# Start of Data extract
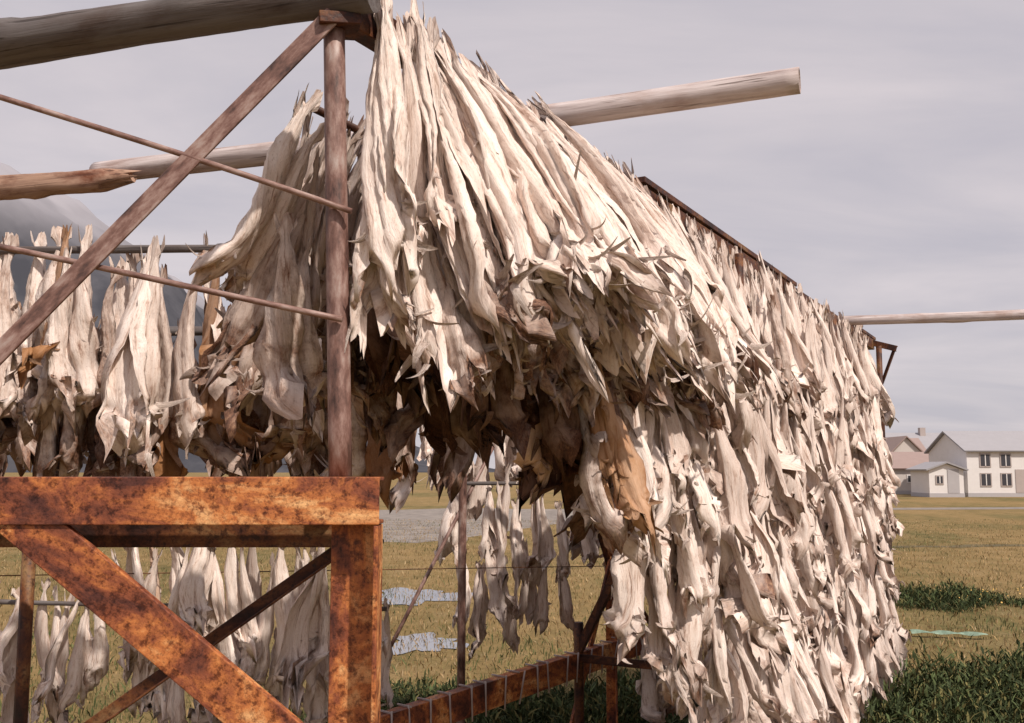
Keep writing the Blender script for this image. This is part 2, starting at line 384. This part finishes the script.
tube('wooden_pole', (-4.4,6.2,3.95), (-2.24,5.40,3.92), .080,.062, LOGB, None, 20, 50, .02,.07, splinter=True)
tube('wooden_pole', (2.9,10.7,3.88), (6.6,9.6,3.9), .05,.055, LOG, None, 14, 40, .014,.03)

fr = empty('rusty_steel_frame')
tube('pipe_post', (-.548,3.2,2.28), (-.598,3.2,3.80), .038,.036, PIPE, fr, 16, 10)
profile_bar('top_plate', rectp(.14,.04), (-.65,3.18,3.78), (-.52,3.22,3.79), RUSTD, fr)
profile_bar('flat_diagonal', rectp(.012,.062), (-.588,3.145,3.80), (-2.05,3.145,2.22), PIPE, fr)
tube('tie_rod', (-2.1,3.16,3.665), (-.52,3.15,3.13), .010,.010, PIPE, fr, 8, 14, .006)
tube('tie_rod', (-2.1,3.16,3.105), (-.54,3.15,2.785), .010,.010, PIPE, fr, 8, 14, .006)
profile_bar('cross_beam', chanp(.12,.145,.012), (-2.6,3.12,2.208), (-.405,3.12,2.208), RUST, fr)
profile_bar('rear_beam', chanp(.08,.10,.01), (-2.6,3.34,2.10), (-.46,3.34,2.10), RUSTD, fr)
profile_bar('leg_angle', anglep(.16,.12,.014), (-.487,3.12,0), (-.487,3.12,2.133), RUST, fr)
profile_bar('knee_brace', rectp(.03,.145), (-1.52,3.085,2.17), (-.56,3.085,1.40), RUST, fr)
profile_bar('cross_brace', anglep(.045,.045,.007), (-.55,3.4,2.06), (-2.0,3.4,1.03), RUSTD, fr)
tube('rear_leg', (-1.72,3.6,0), (-1.72,3.6,2.05), .024,.024, RUSTD, fr, 10, 4)

# ---------------------------------------------------------------- ground
def mat_ground():
    m, nt, b = newmat('field'); c = coords(nt)
    big = noise(nt, mapping(nt, c, (1,.45,1)), .16, 6, .6, .5); med = noise(nt, mapping(nt, c, (1,.6,1)), 1.4, 6, .7); fine = noise(nt, c, 14, 5, .7)
    a = ramp(nt, big, [(.38, (.11,.11,.04)), (.50, (.25,.175,.075)), (.65, (.33,.22,.10))])
    e = ramp(nt, med, [(.34, (.09,.085,.035)), (.50, (.27,.19,.085)), (.72, (.36,.26,.145))])
    col = mix(nt, .5, a, e)
    col = mix(nt, .45, col, ramp(nt, fine, [(.3, (.4,.37,.33)), (.6, (1,1,1))]), 'MULTIPLY')
    nt.links.new(col, b.inputs['Base Color']); b.inputs['Roughness'].default_value = 1
    b.inputs['Specular IOR Level'].default_value = .1
    bump(nt, b, fine, .8, .05); return m
GROUND = mat_ground()
def sheet(name, pts, z, mat):
    me = bpy.data.meshes.new(name); me.from_pydata([(x,y,z) for x,y in pts], [], [tuple(range(len(pts)))]); me.update(); me.materials.append(mat)
    ob = bpy.data.objects.new(name, me); COL.objects.link(ob); return ob
sheet('ground', [(-4000,-400),(4000,-400),(4000,6000),(-4000,6000)], 0, GROUND)
def blob(cx, cy, rx, ry, n=80, j=.22):
    ph = rng.uniform(0,6,6)
    def rad(a): return 1+j*math.sin(3*a+ph[0])+j*.7*math.sin(7*a+ph[1])+j*.4*math.sin(13*a+ph[2])
    return [(cx+rx*rad(a)*math.cos(a), cy+ry*rad(a)*math.sin(a)) for a in np.linspace(0,2*math.pi,n,endpoint=False)]
mg, nt, b = newmat('gravel'); c = coords(nt)
nt.links.new(ramp(nt, noise(nt,c,1.2,9,.75), [(.35,(.14,.12,.10)),(.5,(.22,.19,.17)),(.65,(.30,.26,.22))]), b.inputs['Base Color']); b.inputs['Roughness'].default_value=.95
def wav(x, a, b_): return a*math.sin(x*.31+b_)+.5*a*math.sin(x*.83+b_*2)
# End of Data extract
Do this: Go from the first line of the listing to the line holding "14, 40, .014,.03)" and, please, transcribe those lines exactly, both included, with no pictures.

Written solution:
Keep writing the Blender script for this image. This is part 2, starting at line 384. This part finishes the script.
tube('wooden_pole', (-4.4,6.2,3.95), (-2.24,5.40,3.92), .080,.062, LOGB, None, 20, 50, .02,.07, splinter=True)
tube('wooden_pole', (2.9,10.7,3.88), (6.6,9.6,3.9), .05,.055, LOG, None, 14, 40, .014,.03)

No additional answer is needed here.